Ethereum (ETH) fell sharply by 7% on Thursday, slipping below the $2,500 mark to trade around $2,420. The decline followed a break below a key technical support pattern known as a rising wedge, raising concerns that prices could fall further toward $2,260.
Meanwhile, Ethereum’s stablecoin ecosystem has seen remarkable growth in 2025. The combined stablecoin transaction volume across Ethereum’s Layer 1 and Layer 2 networks has exceeded $11 trillion this year. This marks a significant increase, with Ethereum’s share of stablecoin activity rising from 40% in 2024 to 60% in 2025, according to crypto exchange CEX.io.
The surge in stablecoin use is partly due to a steep drop in Ethereum’s transaction fees, which fell by over 92% to below 1 gwei in April. This low-fee environment has attracted more stablecoin traders and automated bots. In May alone, bots accounted for 57% of stablecoin volume and conducted 4.84 million transactions, the highest levels recorded on Ethereum.
Ethereum’s native token, Ether, also saw a strong rebound in May, gaining over 40%. Its market capitalization dominance increased from 7.4% to 9.7%. Additionally, US spot Ethereum ETFs have experienced 13 days of consecutive inflows, with $56.98 million added on Wednesday alone.
On the technical front, Ethereum’s price faced resistance at the 200-day Simple Moving Average (SMA) on Wednesday, which has repeatedly capped gains since a 40% rally in early May. The recent price drop below the rising wedge’s lower boundary suggests a bearish trend could continue. If the decline holds, Ethereum might test support levels between $2,260 and $2,110, with the 50-day SMA acting as a possible floor.

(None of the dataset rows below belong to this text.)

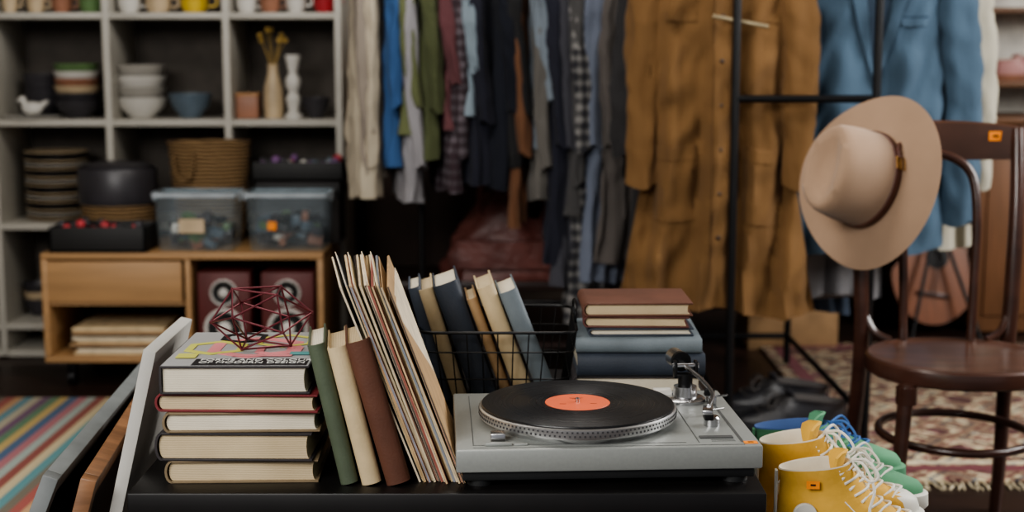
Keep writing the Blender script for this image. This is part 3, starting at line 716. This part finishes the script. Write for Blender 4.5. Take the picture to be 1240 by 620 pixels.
b=MB(); ivory=mat('ivory_hanger',C(160,148,120),.4); b.cyl((.575,4.13,1.292),(.735,4.13,1.262),.005,ivory,n=10)
b.tube(bez([(.655,4.13,1.277),(.655,4.125,1.5),(.648,4.12,1.64),(.640,4.10,1.690),(.632,4.10,1.675)],5),.002,silver,n=6); b.done('trouser_hanger')

# black shoes on the floor, bag, bench
blk=mat('black_leather',C(40,40,44),.38,var=.15,spec=.7); bkl=mat('black_lining',C(70,66,64),.9)
SS=Matrix.Scale(1.22,4)
sneaker('black_sneaker',TR((1.045,4.34,.0),(0,0,177))@SS,blk,blk,bkl,high=False,toecap=False,L=.29,lining=bkl,loose=False)
sneaker('black_sneaker',TR((1.035,4.55,.0),(0,0,172))@SS,blk,blk,bkl,high=False,toecap=False,L=.29,lining=bkl,loose=False)
b=MB(); dkw=wood('dark_bench_wood',C(46,30,26))
b.box((.0,5.3,.345),(1.1,.40,.03),dkw,.003); 
for x in (-.5,.5):
    for y in (5.14,5.46): b.box((x,y,.165),(.04,.04,.33),dkw,.003)
b.box((0,5.3,.12),(1.0,.34,.02),dkw); b.done('low_bench')
bl=mat('oxblood_leather',C(116,70,64),.45,var=.35,scale=6,bump=.5,bscale=20,bdist=.02); b=MB()
rs=[];n=64
for i in range(25):
    f=i/24; z=f*.29; k=(1-.22*f-.40*f**4); ring=[]
    for j in range(n):
        a=2*math.pi*j/n; wob=1+.05*math.sin(5*a+4*f)+.06*f*math.sin(9*a+2)+.12*noise.noise(Vector((math.cos(a)*3,math.sin(a)*3,f*5)))
        ring.append((.26*k*wob*math.cos(a),.13*k*wob*math.copysign(abs(math.sin(a))**.8,math.sin(a)),z+.04*f*math.sin(3*a+1)))
    rs.append(ring)
b.rings(rs,bl)
for s in (-1,1): b.tube(bez([(-.12,s*.07,.25),(-.10,s*.11,.36),(0,s*.13,.33),(.10,s*.11,.35),(.14,s*.07,.24)],6),.012,bl,n=8)
b.rings([[(-.2+.4*u,-.146-.02*math.sin(3.14*u),zz) for u in [k/10 for k in range(11)]]+[(-.2+.4*u,-.12-.01,zz) for u in [1-k/10 for k in range(11)]] for zz in (.05,.1,.15)],bl)
b.done('leather_bag',TR((.0,5.24,.361)))

# ---------------------------------------------------------------- white cubby shelf
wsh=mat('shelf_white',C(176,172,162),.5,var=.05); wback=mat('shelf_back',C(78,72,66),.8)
b=MB(); xs=[-2.43,-1.985,-1.54,-1.085,-.66]; sy0,sy1=5.45,5.83; zs=[.138,.53,.93,1.335,1.74]
for x in xs: b.box((x,(sy0+sy1)/2,.885),(.026,sy1-sy0,1.75),wsh,.001)
for z in zs+[.03]:
    for i in range(len(xs)-1):
        b.box(((xs[i]+xs[i+1])/2,(sy0+sy1)/2,z-.012),(xs[i+1]-xs[i]-.026,sy1-sy0-.004,.024),wsh,.001)
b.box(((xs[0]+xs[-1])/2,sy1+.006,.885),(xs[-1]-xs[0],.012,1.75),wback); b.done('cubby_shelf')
def bowl(r,h,z=0): return [(.0,z),(r*.45,z),(r*.5,z+h*.06),(r*.85,z+h*.5),(r,z+h),(r*.97,z+h),(r*.8,z+h*.5),(r*.4,z+h*.12),(0,z+h*.1)]
def bowlstack(name,x,y,z,r,k,step,ms,h=.07):
    b=MB()
    for i in range(k): b.lathe(bowl(r*(1-.02*(i%2)),h,.0005+i*step),ms[i%len(ms)],n=28)
    b.done(name,TR((x,y,z)))
bluegr=mat('bluegrey_ceramic',C(90,104,116),.4); dkc=mat('dark_ceramic',C(56,54,58),.4); grnc=mat('green_ceramic',C(96,124,80),.4); bei=mat('beige_ceramic',C(184,164,134),.5); terra=mat('terracotta_ceramic',C(146,102,80),.5)
wsd=mat('white_ceramic_shade',C(160,156,148),.35,var=.05)
y=5.60
bowlstack('bowl_stack',-1.45,y,.931,.098,4,.042,[white,wsd],.08)
bowlstack('bowl',-1.26,y,.931,.085,1,.03,[bluegr],.095)
bowlstack('bowl_stack',-1.70,y,.931,.09,6,.028,[dkc,dkc,bei,terra,white,grnc],.07)
bowlstack('bowl',-1.86,y+.09,.931,.08,3,.03,[dkc],.11)
bowlstack('bowl',-.765,y-.02,.931,.055,1,.03,[dkc],.08)
b=MB(); b.lathe([(0,0),(.09,0),(.11,.008),(.108,.01),(.085,.006),(0,.005)],white,n=32)
b.sphere((0,0,.040),.030,white,sx=1.4,sy=.8,sz=.9,n=16); b.sphere((-.036,0,.072),.016,white,n=14); b.cyl((-.026,0,.05),(-.036,0,.072),.012,white); b.tube([(.026,0,.045),(.062,0,.068)],[.016,.006],white,n=8); b.tube([(-.05,0,.072),(-.063,0,.069)],[.005,.001],white,n=6)
b.done('bird_figurine_dish',TR((-1.86,5.54,.931)))
b=MB(); b.lathe([(0,0),(.036,0),(.04,.05),(.036,.12),(.022,.17),(.02,.2),(.024,.21),(.018,.21),(.016,.17),(0,.16)],bei,n=24)
yf=fabric('dried_flower',C(176,146,84))
for i in range(7):
    a=i*.9; p=(.05*math.cos(a),.04*math.sin(a),.30+.02*(i%3)); b.tube([(0,0,.17),(p[0]*.5,p[1]*.5,.25),p],.0015,yf,n=5); b.sphere(p,.012,yf,n=8)
b.done('vase_with_dried_flowers',TR((-.93,5.58,.931)))
b=MB(); b.lathe([(0,0),(.036,0),(.036,.012),(.02,.025),(.024,.05),(.03,.075),(.018,.1),(.028,.125),(.03,.15),(.016,.175),(.022,.2),(.026,.22),(.03,.235),(.03,.245),(0,.245)],white,n=24); b.done('candlestick',TR((-.85,5.56,.931)))
b=MB(); b.box((0,0,.045),(.085,.08,.09),terra,.004); b.box((0,0,.093),(.09,.085,.012),pine,.003); b.done('tea_tin',TR((-1.025,5.56,.931)))
for x,c,r,h in [(-2.1,bei,.03,.07),(-1.93,bei,.03,.08),(-1.83,bei,.035,.06),(-1.73,terra,.04,.07),(-1.62,grnc,.045,.07),(-1.47,white,.045,.08),(-1.36,bei,.05,.07),(-1.22,mat('yellow_glaze',C(204,174,60),.4),.055,.08),(-1.02,white,.04,.07),(-.93,terra,.04,.07),(-.83,white,.04,.09),(-.72,mat('red_glaze',C(160,44,50),.4),.045,.08)]:
    b=MB(); b.lathe([(0,0),(r*.7,0),(r*.95,h*.3),(r,h),(r*.92,h),(r*.85,h*.3),(0,.008)],c,n=22)
    b.tube(bez([(r*.95,0,h*.8),(r*1.5,0,h*.75),(r*1.5,0,h*.35),(r*.93,0,h*.3)],4),.005,c,n=6); b.done('mug',TR((x,5.55,1.336)))
def plates(name,x,y,z,r,k,st,ms):
    b=MB()
    for i in range(k): b.lathe([(0,0),(r*.6,0),(r,.012),(r,.015),(r*.6,.004),(0,.004)],ms[i%len(ms)],(0,0,i*st),28)
    b.done(name,TR((x,y,z)))
plates('plate_stack',-1.80,5.62,.531,.125,17,.016,[bei,white,bei,dkc]); plates('plate_stack',-1.70,5.585,.13+.009,.12,6,.016,[white,dkc])
bowlstack('bowl_stack',-1.90,5.64,.139,.065,3,.03,[dkc,bei]); plates('plate_stack',-2.2,5.62,.531,.12,12,.016,[white,bei])

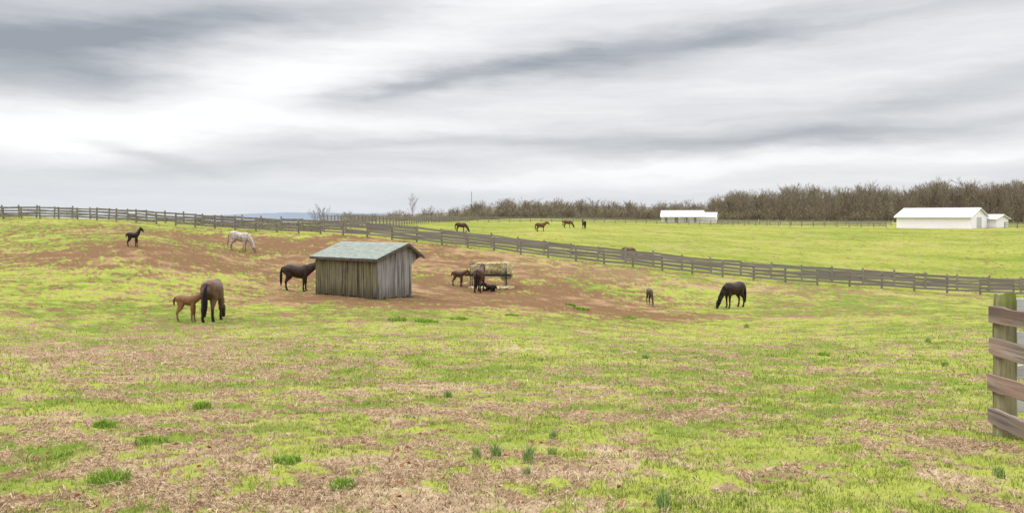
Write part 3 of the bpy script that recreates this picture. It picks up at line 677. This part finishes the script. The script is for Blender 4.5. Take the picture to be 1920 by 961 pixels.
    me.polygons.foreach_set('use_smooth',np.full(len(me.polygons),True))
    g=Geo(); pts=[]
    for i,(x,z,h,w) in enumerate(N):
        j0,j1=N[max(i-1,0)],N[min(i+1,len(N)-1)]; tx_,tz_=j1[0]-j0[0],j1[1]-j0[1]; l=math.hypot(tx_,tz_); n_=(-tz_/l,tx_/l)
        if i==0: continue
        pts.append((nx(x)+n_[0]*h*nk*.93,yy(x)+.03,nz(z)+dz+n_[1]*h*nk*.93,.05 if not foal else .03,.035 if not foal else .025))
    px_=Hd[0]; pts.append((nx(px_[0])+ux*.1+.02,yy(px_[0]),nz(px_[1])+dz+uz*.1,.045,.04))
    g.loft(pts,8)
    if not foal:
        for (x,y_,z,h,w) in pts[:-1]: g.loft([(x,y_+.03,z,.09,.03),(x+.01,y_+.10,z-.12,.10,.02),(x+.02,y_+.12,z-.24,.03,.012)],8)
    mane=g.build('mane',[],True,link=False).data
    g=Geo(); X=-.82*tx
    zt=cz(1.36)+dz
    if lie: g.loft([(X,0,zt,.04,.04),(X-.08,0,zt-.15,.05,.05),(X-.1,.03,zt-.42,.02,.02)],8)
    elif foal: g.loft([(X,0,zt,.04,.035),(X-.09,0,zt-.10,.05,.05),(X-.10,.0,zt-.32,.05,.05),(X-.08,.0,zt-.46,.015,.015)],8)
    else: g.loft([(X+.02,0,zt+.02,.04,.04),(X-.09,0,zt-.05,.05,.05),(X-.135,0,zt-.25,.065,.075),(X-.13,.0,zt-.55,.08,.10),(X-.12,.01,zt-.85,.07,.085),(X-.11,.02,zt-1.12,.02,.03)],10)
    tail=g.build('tail',[],True,link=False).data
    HH[key]=(me,mane,tail); return HH[key]
def horse(u,d,head,s,key,foal,pose,cm,hm,label,yaw=0,lie=False,grp='horses grazing in the paddocks'):
    me,mane,tail=horse_mesh(key,foal,pose,yaw,lie)
    me=me.copy(); me.materials.clear(); me.materials.append(cm)
    mm=mane.copy(); mm.materials.append(hm); tt=tail.copy(); tt.materials.append(hm)
    x,y=W(u,d); ob=bpy.data.objects.new('foal' if foal else 'horse',me); COL.objects.link(ob)
    h=math.radians(head); c,sn=math.cos(h),math.sin(h)
    zf=surf(np.array([x+c*.45*s]),np.array([y+sn*.45*s]))[0]; zb=surf(np.array([x-c*.6*s]),np.array([y-sn*.6*s]))[0]
    pitch=-math.atan2(zf-zb,1.05*s)
    ob.location=(x,y,(zf+zb)/2-.015); ob.rotation_euler=(Matrix.Rotation(h,3,'Z')@Matrix.Rotation(pitch,3,'Y')).to_euler(); ob.scale=(s,s,s)
    meta(ob,label,'foal' if foal else 'horse',grp)
    for nm,m_ in(('mane',mm),('tail',tt)):
        q=bpy.data.objects.new(nm,m_); COL.objects.link(q); q.parent=ob
bay=coat('coat_bay',(.085,.045,.026),(.135,.075,.045),(.022,.013,.010)); dkb=coat('coat_dark_brown',(.018,.009,.006),(.042,.020,.013),(.008,.005,.004)); blk=coat('coat_black',(.014,.008,.006),(.028,.015,.011),(.008,.006,.005))
grey=coat('coat_grey',(.27,.20,.155),(.52,.47,.43),(.22,.155,.11),.45,7); ches=coat('coat_chestnut',(.17,.078,.034),(.23,.115,.052),(.15,.09,.058),.35); brn=coat('coat_brown',(.055,.024,.013),(.09,.042,.024),(.02,.012,.009)); tan=coat('coat_tan',(.05,.028,.018),(.08,.045,.03),(.17,.125,.09),.4)
rbr=coat('coat_red_brown',(.10,.042,.020),(.14,.065,.032),(.035,.02,.014))
hb=hairm('black_hair',(.006,.005,.005)); hg=hairm('grey_hair',(.26,.19,.14)); hbr=hairm('brown_hair',(.05,.025,.012))
horse(399,33.8,92,1.02,'g',False,'graze',bay,hb,'brown bay mare seen from behind with black tail')
horse(350,33.2,8,.68,'fl',True,'level',ches,hbr,'chestnut foal nursing beside its mare')
horse(556,53,4,1.0,'l',False,'level',dkb,hb,'dark brown horse standing against the shed')
horse(447,70,0,.96,'g',False,'graze',grey,hg,'pale grey horse grazing on the bare slope')
horse(249,60,8,.66,'fu',True,'up',blk,hb,'black foal standing with head raised')
horse(858,58,-6,.66,'fl',True,'level',brn,hb,'dark brown foal standing beside the hay feeder')
horse(899,55.5,80,.96,'l',False,'level',brn,hb,'brown mare with rump turned, at the hay feeder')
horse(1376,54,210,.99,'g',False,'graze',dkb,hb,'dark brown horse grazing alone on bare ground')
horse(1218,55,-82,.68,'fg',True,'graze',tan,hb,'small brown foal with pale legs grazing')
horse(920,56.2,160,.6,'fll',True,'level',blk,hb,'dark foal lying under the hay feeder',lie=True)
horse(864,138,10,.95,'g',False,'graze',brn,hb,'brown horse grazing in the far green field')
horse(1014,140,10,.92,'l',False,'level',rbr,hb,'brown horse standing in the far green field')
horse(1064,170,8,.95,'g',False,'graze',rbr,hb,'brown horse grazing near the top fence')
horse(1095,165,100,.98,'l',False,'level',dkb,hb,'dark horse facing away in the far field')
horse(1178,84,15,.74,'g',False,'graze',rbr,hbr,'brown horse grazing just beyond the board fence')
# ------------------------------------------------------------- hay feeder
x,y=W(916,58.3); z=gz(x,y); E=empty('hay_feeder',(x,y,z)); E.rotation_euler=(0,0,math.radians(-6)); meta(E,'metal hay rack feeder on legs above a tray','hay feeder')
mt=plain('feeder_metal',(.05,.05,.047),(.11,.11,.10),8,.5,.2); gt=plain('feeder_tray',(.015,.025,.025),(.03,.045,.042),4,.6,.2)
Lh=1.15
for sx_ in(-1,1):
    for sy in(-1,1):
        g=Geo(); g.tube((sx_*1.15,sy*.42,-.1),(sx_*1.15,sy*.38,.76),.035,.035,8); g.tube((sx_*1.15,sy*.38,.76),(sx_*Lh,sy*.50,1.55),.025,.025,8); q=g.build('leg',[mt],True); q.parent=E
g=Geo(); g.box((-1.5,-.5,.76),(3.0,0,0),(0,1.0,0),(0,0,.03)); 
for sy in(-.5,.47): g.box((-1.5,sy,.795),(3.0,0,0),(0,.03,0),(0,0,.07))
for sx_ in(-1.5,1.47): g.box((sx_,-.465,.795),(.03,0,0),(0,.93,0),(0,0,.07))
q=g.build('tray',[gt]); q.parent=E
g=Geo()
for sy in(-1,1):
    g.tube((-Lh,sy*.5,1.55),(Lh,sy*.5,1.55),.025,.025,8); g.tube((-Lh,sy*.1,.95),(Lh,sy*.1,.95),.02,.02,8)
    for i in range(8):
        xx=-Lh+i*2*Lh/7; g.tube((xx,sy*.1,.95),(xx,sy*.5,1.55),.010,.010,5)
for sx_ in(-1,1): g.tube((sx_*Lh,-.5,1.55),(sx_*Lh,.5,1.55),.025,.025,8)
q=g.build('rack',[mt],True); q.parent=E
def hay(cx,cy,cz,lx,ly,lz,label,N=2600,rotz=0,pw=.8):
    u_=rng.normal(size=(N,3)); u_/=np.linalg.norm(u_,axis=1)[:,None]; u_=np.sign(u_)*np.abs(u_)**pw
    Pn=u_*np.array([lx,ly,lz])*rng.uniform(.75,1.05,(N,1)); Pn[:,2]+=fbm(Pn[:,0]*2.2+9,Pn[:,0]*0,5,3)*lz*.9
    a=rng.normal(size=(N,3)); a/=np.linalg.norm(a,axis=1)[:,None]; b=rng.normal(size=(N,3)); b/=np.linalg.norm(b,axis=1)[:,None]
    V=np.stack([Pn-a*.12,Pn+a*.12,Pn+b*.035],1).reshape(-1,3); Fc=np.arange(N*3).reshape(-1,3)
    n1,n2=12,8; vs=[]
    for i in range(n2+1):
        for j in range(n1):
            th_=math.pi*i/n2; ph=2*math.pi*j/n1; k=random.uniform(.75,.92); f_=lambda v:math.copysign(abs(v)**pw,v)
            vs.append((lx*k*f_(math.sin(th_)*math.cos(ph)),ly*k*f_(math.sin(th_)*math.sin(ph)),lz*k*f_(math.cos(th_))))
    fs=[(i*n1+j,i*n1+(j+1)%n1,(i+1)*n1+(j+1)%n1) for i in range(n2) for j in range(n1)]+[(i*n1+j,(i+1)*n1+(j+1)%n1,(i+1)*n1+j) for i in range(n2) for j in range(n1)]
    V2=np.concatenate([V,np.array(vs)]); F2=np.concatenate([Fc,np.array(fs)+len(V)]); tn=np.concatenate([np.repeat(rng.uniform(.1,1,N),3),np.full(len(vs),.5)])
    o=np_mesh('hay_bale',V2,F2,HY,False,{'tone':tn}); o.location=(cx,cy,cz); o.rotation_euler=(0,0,rotz); meta(o,label,'hay'); return o
HY=mat_blades('hay',(.42,.34,.16),(.66,.57,.33),(.78,.70,.50))
hay(x-.05,y,z+1.30,1.15,.46,.34,'loose golden hay piled in the feeder rack',rotz=math.radians(-6),pw=.65)
hay(x+1.15,y+1.1,z+1.0,.48,.5,.62,'pale round hay bale behind the feeder',1500,pw=.7)
hay(x+.2,y-.6,z+.04,1.5,.7,.08,'scattered hay on the dirt under the feeder',1400)
# ------------------------------------------------------------- camera
cam=bpy.data.cameras.new('camera'); cam.sensor_width=36; cam.lens=36*F/1920; cam.shift_y=-75.5/1920; cam.clip_end=20000; cam.clip_start=.05
co=bpy.data.objects.new('camera',cam); co.rotation_euler=(math.radians(90),0,0); COL.objects.link(co); S.camera=co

For Ethereum to reverse course, it must regain the wedge support and break above the 200-day SMA and key resistance points at $2,750 and $2,850. A sustained move above these levels could trigger a rally toward $3,250. Technical indicators currently show bearish momentum, with the Stochastic Oscillator in oversold territory and the MACD below its neutral line.